Tarde. En la sala de pintura italiana del museo Fitzwilliam. Quatroccento. Una Anunciación deliciosa. La casa de María pintada de un rosa pálido, el mundo atento a la escena a través de una ventana abierta. Gabriel sutilísimo, inclinado, con un dedo señalando al cielo. La Elegida, a unos metros, con los brazos cruzados sobre el pecho. Aceptando, acogiendo, diciendo sí. El silencio, la elocuencia del cuadro, de la escena, tiene siglos. Las dos libertades, la que elige y la que acepta la elección, en su momento más dramático. La Elegida conociéndose, descubriendo su identidad al aceptar la elección. Y no hay quien se separe de tanta belleza. Pasan los minutos en un suspiro. ¿Acaso ha dejado de suceder esta belleza en las riberas de los educados ríos de Europa? ¿No sucede o la hemos tapado? ¿Acaso no puede reconocerse y por eso hay que inventar?

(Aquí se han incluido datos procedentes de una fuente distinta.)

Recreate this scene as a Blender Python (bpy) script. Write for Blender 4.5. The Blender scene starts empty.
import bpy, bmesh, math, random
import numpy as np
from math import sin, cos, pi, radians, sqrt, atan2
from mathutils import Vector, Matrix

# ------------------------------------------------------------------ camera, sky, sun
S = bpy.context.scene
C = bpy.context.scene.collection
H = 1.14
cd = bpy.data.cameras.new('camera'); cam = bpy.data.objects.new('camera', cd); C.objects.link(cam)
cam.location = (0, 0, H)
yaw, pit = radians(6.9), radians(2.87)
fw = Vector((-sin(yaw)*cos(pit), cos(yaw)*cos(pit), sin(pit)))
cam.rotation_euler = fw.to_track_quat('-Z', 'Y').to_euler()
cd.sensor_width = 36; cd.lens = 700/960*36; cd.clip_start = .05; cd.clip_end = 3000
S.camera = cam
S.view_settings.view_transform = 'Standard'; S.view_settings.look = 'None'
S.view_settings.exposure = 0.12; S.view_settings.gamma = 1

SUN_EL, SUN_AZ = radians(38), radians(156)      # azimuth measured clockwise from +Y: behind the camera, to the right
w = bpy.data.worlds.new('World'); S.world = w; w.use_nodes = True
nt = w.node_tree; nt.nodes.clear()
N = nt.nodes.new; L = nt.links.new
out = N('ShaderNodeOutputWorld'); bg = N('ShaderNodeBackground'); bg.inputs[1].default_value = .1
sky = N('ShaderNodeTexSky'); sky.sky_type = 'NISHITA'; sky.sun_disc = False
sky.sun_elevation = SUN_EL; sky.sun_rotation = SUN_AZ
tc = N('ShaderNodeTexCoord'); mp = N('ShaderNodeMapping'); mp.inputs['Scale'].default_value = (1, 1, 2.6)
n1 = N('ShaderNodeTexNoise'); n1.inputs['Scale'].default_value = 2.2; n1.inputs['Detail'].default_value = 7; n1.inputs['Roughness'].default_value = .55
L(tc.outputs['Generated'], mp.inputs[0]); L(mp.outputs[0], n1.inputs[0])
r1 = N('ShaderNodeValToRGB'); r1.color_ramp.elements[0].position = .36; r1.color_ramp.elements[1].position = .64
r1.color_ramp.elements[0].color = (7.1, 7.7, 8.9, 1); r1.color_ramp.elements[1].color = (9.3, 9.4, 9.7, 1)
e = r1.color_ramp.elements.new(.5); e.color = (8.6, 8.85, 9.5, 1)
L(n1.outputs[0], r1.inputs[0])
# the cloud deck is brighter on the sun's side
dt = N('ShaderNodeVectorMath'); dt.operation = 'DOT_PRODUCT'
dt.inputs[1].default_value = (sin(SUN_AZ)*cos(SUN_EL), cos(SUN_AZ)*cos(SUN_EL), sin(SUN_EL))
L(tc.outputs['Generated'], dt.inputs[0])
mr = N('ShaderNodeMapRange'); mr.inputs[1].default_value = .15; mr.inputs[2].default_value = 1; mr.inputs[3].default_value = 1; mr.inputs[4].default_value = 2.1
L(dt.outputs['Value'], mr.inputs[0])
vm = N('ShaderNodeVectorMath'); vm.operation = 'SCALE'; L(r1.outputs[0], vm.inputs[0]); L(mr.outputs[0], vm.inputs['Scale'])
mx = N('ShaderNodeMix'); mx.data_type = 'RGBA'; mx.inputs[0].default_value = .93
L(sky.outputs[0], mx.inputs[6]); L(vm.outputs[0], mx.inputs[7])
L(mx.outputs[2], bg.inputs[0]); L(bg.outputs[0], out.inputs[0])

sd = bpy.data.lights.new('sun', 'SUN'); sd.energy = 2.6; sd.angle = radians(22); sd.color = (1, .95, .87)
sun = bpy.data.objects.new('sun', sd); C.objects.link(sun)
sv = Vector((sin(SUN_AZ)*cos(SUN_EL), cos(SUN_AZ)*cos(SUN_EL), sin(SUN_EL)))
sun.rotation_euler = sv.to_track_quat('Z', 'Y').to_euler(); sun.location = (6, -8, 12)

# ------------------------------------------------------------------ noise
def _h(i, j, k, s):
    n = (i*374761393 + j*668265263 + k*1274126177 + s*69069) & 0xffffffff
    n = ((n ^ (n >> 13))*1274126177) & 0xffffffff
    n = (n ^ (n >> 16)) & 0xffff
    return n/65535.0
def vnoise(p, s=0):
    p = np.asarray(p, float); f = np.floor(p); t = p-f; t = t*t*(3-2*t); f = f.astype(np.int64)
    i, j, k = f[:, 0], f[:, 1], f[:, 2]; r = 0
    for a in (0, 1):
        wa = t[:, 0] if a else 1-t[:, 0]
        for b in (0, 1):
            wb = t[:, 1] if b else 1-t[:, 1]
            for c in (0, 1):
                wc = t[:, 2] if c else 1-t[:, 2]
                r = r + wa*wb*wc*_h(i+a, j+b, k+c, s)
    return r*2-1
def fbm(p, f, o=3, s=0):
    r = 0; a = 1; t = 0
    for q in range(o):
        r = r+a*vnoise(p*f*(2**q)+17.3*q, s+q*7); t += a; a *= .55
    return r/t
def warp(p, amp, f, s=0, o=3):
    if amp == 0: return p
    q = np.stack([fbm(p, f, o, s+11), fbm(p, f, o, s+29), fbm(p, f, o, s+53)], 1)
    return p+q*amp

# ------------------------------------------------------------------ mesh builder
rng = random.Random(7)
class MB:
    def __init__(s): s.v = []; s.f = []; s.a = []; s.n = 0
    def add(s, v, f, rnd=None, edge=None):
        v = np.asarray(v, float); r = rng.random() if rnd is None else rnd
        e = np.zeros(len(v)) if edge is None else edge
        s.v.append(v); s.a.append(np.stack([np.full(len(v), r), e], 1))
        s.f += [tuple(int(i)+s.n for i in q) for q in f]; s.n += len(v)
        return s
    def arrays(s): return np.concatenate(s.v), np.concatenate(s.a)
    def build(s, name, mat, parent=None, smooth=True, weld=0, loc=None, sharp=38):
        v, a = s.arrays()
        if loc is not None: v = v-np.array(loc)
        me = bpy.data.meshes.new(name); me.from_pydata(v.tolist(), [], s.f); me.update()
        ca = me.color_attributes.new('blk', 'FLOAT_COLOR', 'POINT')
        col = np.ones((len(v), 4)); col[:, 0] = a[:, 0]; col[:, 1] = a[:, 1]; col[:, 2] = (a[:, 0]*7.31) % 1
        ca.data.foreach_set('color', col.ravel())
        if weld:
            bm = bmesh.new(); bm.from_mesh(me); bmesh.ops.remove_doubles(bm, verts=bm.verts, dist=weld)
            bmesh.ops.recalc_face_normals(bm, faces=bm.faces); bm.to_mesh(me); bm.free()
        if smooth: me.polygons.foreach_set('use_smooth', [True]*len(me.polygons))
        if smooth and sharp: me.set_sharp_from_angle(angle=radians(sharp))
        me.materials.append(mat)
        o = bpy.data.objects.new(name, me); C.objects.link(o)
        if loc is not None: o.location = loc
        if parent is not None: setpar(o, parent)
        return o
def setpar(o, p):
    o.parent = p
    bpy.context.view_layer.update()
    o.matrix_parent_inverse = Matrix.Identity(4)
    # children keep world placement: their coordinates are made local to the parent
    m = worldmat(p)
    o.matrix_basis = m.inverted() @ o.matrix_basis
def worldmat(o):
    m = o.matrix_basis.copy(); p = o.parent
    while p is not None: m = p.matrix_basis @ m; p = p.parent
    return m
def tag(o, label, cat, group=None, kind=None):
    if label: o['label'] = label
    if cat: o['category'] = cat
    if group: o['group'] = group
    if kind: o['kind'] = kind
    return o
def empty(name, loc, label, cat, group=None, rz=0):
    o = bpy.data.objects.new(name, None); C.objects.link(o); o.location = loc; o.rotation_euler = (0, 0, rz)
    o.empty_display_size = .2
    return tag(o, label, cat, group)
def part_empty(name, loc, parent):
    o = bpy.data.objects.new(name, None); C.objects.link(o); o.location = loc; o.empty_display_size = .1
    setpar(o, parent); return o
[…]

Noche. Cena con tres inteligentes estudiantes universitarios del Reino Unido, huésped en una bonita casa de Cambridge. Les pregunto: ¿por qué creéis que me he quedado prendado de la belleza que he visto en una sala del Fitzwilliam? Uno me responde que ha sido una experiencia generada por mi cultura católica, conozco unos códigos particulares, y me emociona verlos expresados con buena estética. Otro me responde que los códigos en este caso no tienen nada que ver. La belleza es universal y no necesita de culturas particulares. Particularismo y universalismo. Con su parte de verdad, pero también como dos jaulas. Atrapados los dos jóvenes, como nosotros los mayores. Así es como hemos llegado a lo que denunciaba Goffman: paseamos junto al río de la vida sin yo, entre una universalidad abstracta, que nos deja huérfanos y un particularismo tirano e inventado que nos deja sin mundo y sin comunicación posible. ¿Habrá algo más potente que la máscara? ¿Está sucediendo algo?